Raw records
^^^^^^^^

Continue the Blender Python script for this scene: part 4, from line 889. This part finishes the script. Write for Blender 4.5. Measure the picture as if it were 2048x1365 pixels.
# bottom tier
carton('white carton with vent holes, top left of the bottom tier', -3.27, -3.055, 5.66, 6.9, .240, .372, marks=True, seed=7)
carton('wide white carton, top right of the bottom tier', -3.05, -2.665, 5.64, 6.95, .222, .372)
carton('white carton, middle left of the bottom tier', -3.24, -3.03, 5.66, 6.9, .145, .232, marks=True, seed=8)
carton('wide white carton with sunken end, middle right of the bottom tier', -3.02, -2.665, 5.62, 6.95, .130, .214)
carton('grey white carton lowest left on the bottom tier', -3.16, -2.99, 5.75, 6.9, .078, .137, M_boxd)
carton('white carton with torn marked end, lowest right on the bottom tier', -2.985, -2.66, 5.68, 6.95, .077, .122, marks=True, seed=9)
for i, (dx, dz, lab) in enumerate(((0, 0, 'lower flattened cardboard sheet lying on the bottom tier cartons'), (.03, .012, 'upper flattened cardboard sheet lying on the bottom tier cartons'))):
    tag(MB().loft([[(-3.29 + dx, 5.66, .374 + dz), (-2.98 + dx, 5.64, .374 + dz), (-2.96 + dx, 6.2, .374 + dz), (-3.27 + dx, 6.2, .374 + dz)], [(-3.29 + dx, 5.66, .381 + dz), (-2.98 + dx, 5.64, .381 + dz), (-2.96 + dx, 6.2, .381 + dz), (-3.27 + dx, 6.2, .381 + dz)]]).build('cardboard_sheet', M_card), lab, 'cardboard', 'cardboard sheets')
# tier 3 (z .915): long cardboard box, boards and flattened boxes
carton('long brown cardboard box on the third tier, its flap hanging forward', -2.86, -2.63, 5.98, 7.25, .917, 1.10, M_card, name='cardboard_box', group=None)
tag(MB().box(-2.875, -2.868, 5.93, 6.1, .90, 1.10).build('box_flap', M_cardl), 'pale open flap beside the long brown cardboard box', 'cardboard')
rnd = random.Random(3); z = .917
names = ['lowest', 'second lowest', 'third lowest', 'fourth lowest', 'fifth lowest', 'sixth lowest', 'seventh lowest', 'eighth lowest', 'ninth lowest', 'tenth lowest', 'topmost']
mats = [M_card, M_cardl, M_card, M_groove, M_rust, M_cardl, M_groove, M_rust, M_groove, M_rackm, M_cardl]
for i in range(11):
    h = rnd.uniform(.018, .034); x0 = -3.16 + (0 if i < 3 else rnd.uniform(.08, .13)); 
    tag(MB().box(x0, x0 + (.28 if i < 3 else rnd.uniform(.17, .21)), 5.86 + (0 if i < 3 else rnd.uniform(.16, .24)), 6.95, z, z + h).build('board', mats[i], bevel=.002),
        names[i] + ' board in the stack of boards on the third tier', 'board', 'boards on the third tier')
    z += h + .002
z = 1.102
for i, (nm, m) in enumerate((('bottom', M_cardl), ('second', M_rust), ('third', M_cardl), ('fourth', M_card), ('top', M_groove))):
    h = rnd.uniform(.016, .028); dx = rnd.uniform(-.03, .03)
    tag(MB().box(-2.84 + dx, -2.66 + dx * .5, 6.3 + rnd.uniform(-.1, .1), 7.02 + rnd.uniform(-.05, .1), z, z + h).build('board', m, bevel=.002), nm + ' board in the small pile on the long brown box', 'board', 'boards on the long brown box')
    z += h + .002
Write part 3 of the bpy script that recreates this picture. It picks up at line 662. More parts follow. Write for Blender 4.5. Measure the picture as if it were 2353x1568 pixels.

^^^^^^^^

WRITTEN INSTRUCTION >> All records above must be set down exactly, please.

OUTPUT FOR THIS TASK >>
Continue the Blender Python script for this scene: part 4, from line 889. This part finishes the script. Write for Blender 4.5. Measure the picture as if it were 2048x1365 pixels.
# bottom tier
carton('white carton with vent holes, top left of the bottom tier', -3.27, -3.055, 5.66, 6.9, .240, .372, marks=True, seed=7)
carton('wide white carton, top right of the bottom tier', -3.05, -2.665, 5.64, 6.95, .222, .372)
carton('white carton, middle left of the bottom tier', -3.24, -3.03, 5.66, 6.9, .145, .232, marks=True, seed=8)
carton('wide white carton with sunken end, middle right of the bottom tier', -3.02, -2.665, 5.62, 6.95, .130, .214)
carton('grey white carton lowest left on the bottom tier', -3.16, -2.99, 5.75, 6.9, .078, .137, M_boxd)
carton('white carton with torn marked end, lowest right on the bottom tier', -2.985, -2.66, 5.68, 6.95, .077, .122, marks=True, seed=9)
for i, (dx, dz, lab) in enumerate(((0, 0, 'lower flattened cardboard sheet lying on the bottom tier cartons'), (.03, .012, 'upper flattened cardboard sheet lying on the bottom tier cartons'))):
    tag(MB().loft([[(-3.29 + dx, 5.66, .374 + dz), (-2.98 + dx, 5.64, .374 + dz), (-2.96 + dx, 6.2, .374 + dz), (-3.27 + dx, 6.2, .374 + dz)], [(-3.29 + dx, 5.66, .381 + dz), (-2.98 + dx, 5.64, .381 + dz), (-2.96 + dx, 6.2, .381 + dz), (-3.27 + dx, 6.2, .381 + dz)]]).build('cardboard_sheet', M_card), lab, 'cardboard', 'cardboard sheets')
# tier 3 (z .915): long cardboard box, boards and flattened boxes
carton('long brown cardboard box on the third tier, its flap hanging forward', -2.86, -2.63, 5.98, 7.25, .917, 1.10, M_card, name='cardboard_box', group=None)
tag(MB().box(-2.875, -2.868, 5.93, 6.1, .90, 1.10).build('box_flap', M_cardl), 'pale open flap beside the long brown cardboard box', 'cardboard')
rnd = random.Random(3); z = .917
names = ['lowest', 'second lowest', 'third lowest', 'fourth lowest', 'fifth lowest', 'sixth lowest', 'seventh lowest', 'eighth lowest', 'ninth lowest', 'tenth lowest', 'topmost']
mats = [M_card, M_cardl, M_card, M_groove, M_rust, M_cardl, M_groove, M_rust, M_groove, M_rackm, M_cardl]
for i in range(11):
    h = rnd.uniform(.018, .034); x0 = -3.16 + (0 if i < 3 else rnd.uniform(.08, .13)); 
    tag(MB().box(x0, x0 + (.28 if i < 3 else rnd.uniform(.17, .21)), 5.86 + (0 if i < 3 else rnd.uniform(.16, .24)), 6.95, z, z + h).build('board', mats[i], bevel=.002),
        names[i] + ' board in the stack of boards on the third tier', 'board', 'boards on the third tier')
    z += h + .002
z = 1.102
for i, (nm, m) in enumerate((('bottom', M_cardl), ('second', M_rust), ('third', M_cardl), ('fourth', M_card), ('top', M_groove))):
    h = rnd.uniform(.016, .028); dx = rnd.uniform(-.03, .03)
    tag(MB().box(-2.84 + dx, -2.66 + dx * .5, 6.3 + rnd.uniform(-.1, .1), 7.02 + rnd.uniform(-.05, .1), z, z + h).build('board', m, bevel=.002), nm + ' board in the small pile on the long brown box', 'board', 'boards on the long brown box')
    z += h + .002
Write part 3 of the bpy script that recreates this picture. It picks up at line 662. More parts follow. Write for Blender 4.5. Measure the picture as if it were 2353x1568 pixels.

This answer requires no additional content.